— BEGIN DATA PROVIDED —

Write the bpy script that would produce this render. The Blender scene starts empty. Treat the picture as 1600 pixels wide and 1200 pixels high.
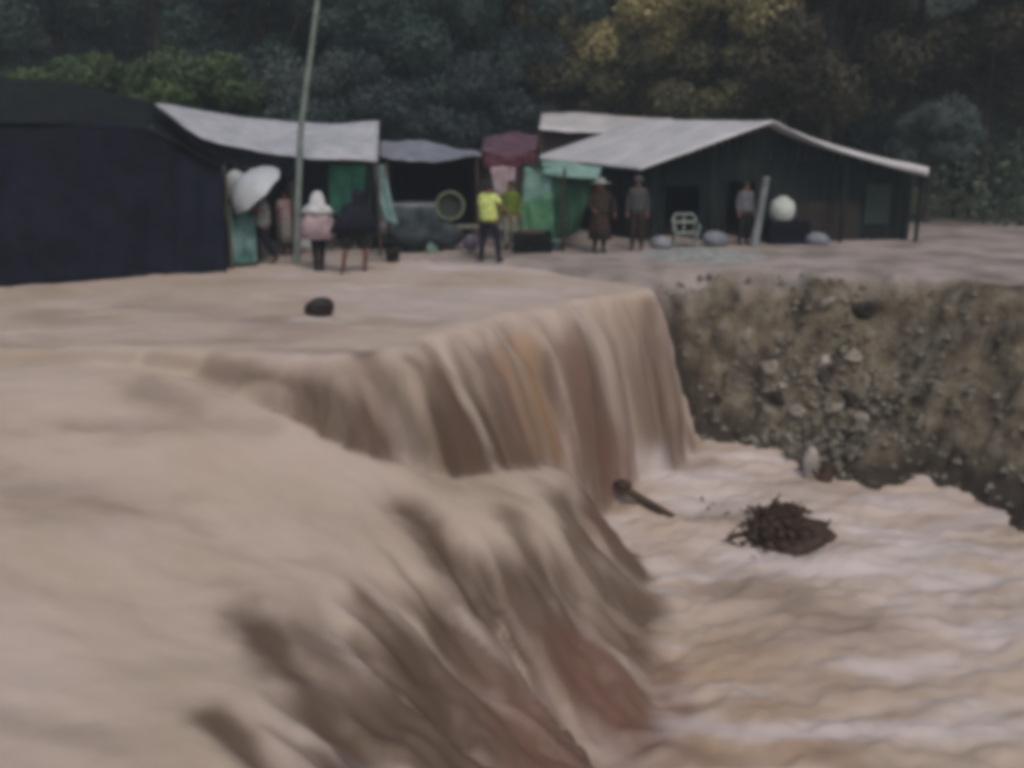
import bpy, math, random
import numpy as np
from mathutils import Vector, Matrix
R = math.radians
scene = bpy.context.scene
C = scene.collection

# ------------------------------------------------------------------ camera, sky, sun, exposure
PITCH = math.atan(410/1500)
cam_d = bpy.data.cameras.new('camera'); cam = bpy.data.objects.new('camera', cam_d); C.objects.link(cam)
cam_d.sensor_width = 36; cam_d.lens = 33.75; cam_d.clip_end = 1000
cam.location = (0, 0, 3); cam.rotation_euler = (math.pi/2 - PITCH, 0, 0)
scene.camera = cam

world = bpy.data.worlds.new('World'); scene.world = world; world.use_nodes = True
wn = world.node_tree
sky = wn.nodes.new('ShaderNodeTexSky'); sky.sky_type = 'NISHITA'; sky.sun_disc = False
SUN_EL, SUN_AZ = 55, 160
sky.sun_elevation = R(SUN_EL); sky.sun_rotation = R(SUN_AZ); sky.air_density = 1.2; sky.dust_density = 4
bg = wn.nodes['Background']; bg.inputs[1].default_value = 0.085
wn.links.new(sky.outputs[0], bg.inputs[0])
sun_d = bpy.data.lights.new('sun', 'SUN'); sun = bpy.data.objects.new('sun', sun_d); C.objects.link(sun)
sun_d.energy = 0.9; sun_d.angle = R(12); sun_d.color = (1, .93, .84)
az, el = R(SUN_AZ), R(SUN_EL)
sdir = Vector((math.sin(az)*math.cos(el), math.cos(az)*math.cos(el), math.sin(el)))
sun.rotation_euler = sdir.to_track_quat('Z', 'Y').to_euler()
scene.view_settings.view_transform = 'Standard'; scene.view_settings.look = 'None'
scene.view_settings.gamma = 1; scene.view_settings.exposure = 0.62
scene.cycles.use_denoising = True
scene.cycles.max_bounces = 6
scene.cycles.filter_width = 6.0

# ------------------------------------------------------------------ helpers
cp, sp = math.cos(PITCH), math.sin(PITCH)
def P(px, py, depth=None, z=0.0):
    """real place of something seen at a photo point: on the level z, or at a distance along +Y"""
    xc, yc = (px-800)/1500, (600-py)/1500
    v = Vector((xc, cp+yc*sp, -sp+yc*cp))
    t = depth/v.y if depth is not None else (z-3)/v.z
    return Vector((0, 0, 3)) + v*t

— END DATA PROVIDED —

## SET TASK:
Reproduce all of the material above word for word. Omit the pictures.

## OUTPUT:
Write the bpy script that would produce this render. The Blender scene starts empty. Treat the picture as 1600 pixels wide and 1200 pixels high.
import bpy, math, random
import numpy as np
from mathutils import Vector, Matrix
R = math.radians
scene = bpy.context.scene
C = scene.collection

# ------------------------------------------------------------------ camera, sky, sun, exposure
PITCH = math.atan(410/1500)
cam_d = bpy.data.cameras.new('camera'); cam = bpy.data.objects.new('camera', cam_d); C.objects.link(cam)
cam_d.sensor_width = 36; cam_d.lens = 33.75; cam_d.clip_end = 1000
cam.location = (0, 0, 3); cam.rotation_euler = (math.pi/2 - PITCH, 0, 0)
scene.camera = cam

world = bpy.data.worlds.new('World'); scene.world = world; world.use_nodes = True
wn = world.node_tree
sky = wn.nodes.new('ShaderNodeTexSky'); sky.sky_type = 'NISHITA'; sky.sun_disc = False
SUN_EL, SUN_AZ = 55, 160
sky.sun_elevation = R(SUN_EL); sky.sun_rotation = R(SUN_AZ); sky.air_density = 1.2; sky.dust_density = 4
bg = wn.nodes['Background']; bg.inputs[1].default_value = 0.085
wn.links.new(sky.outputs[0], bg.inputs[0])
sun_d = bpy.data.lights.new('sun', 'SUN'); sun = bpy.data.objects.new('sun', sun_d); C.objects.link(sun)
sun_d.energy = 0.9; sun_d.angle = R(12); sun_d.color = (1, .93, .84)
az, el = R(SUN_AZ), R(SUN_EL)
sdir = Vector((math.sin(az)*math.cos(el), math.cos(az)*math.cos(el), math.sin(el)))
sun.rotation_euler = sdir.to_track_quat('Z', 'Y').to_euler()
scene.view_settings.view_transform = 'Standard'; scene.view_settings.look = 'None'
scene.view_settings.gamma = 1; scene.view_settings.exposure = 0.62
scene.cycles.use_denoising = True
scene.cycles.max_bounces = 6
scene.cycles.filter_width = 6.0

# ------------------------------------------------------------------ helpers
cp, sp = math.cos(PITCH), math.sin(PITCH)
def P(px, py, depth=None, z=0.0):
    """real place of something seen at a photo point: on the level z, or at a distance along +Y"""
    xc, yc = (px-800)/1500, (600-py)/1500
    v = Vector((xc, cp+yc*sp, -sp+yc*cp))
    t = depth/v.y if depth is not None else (z-3)/v.z
    return Vector((0, 0, 3)) + v*t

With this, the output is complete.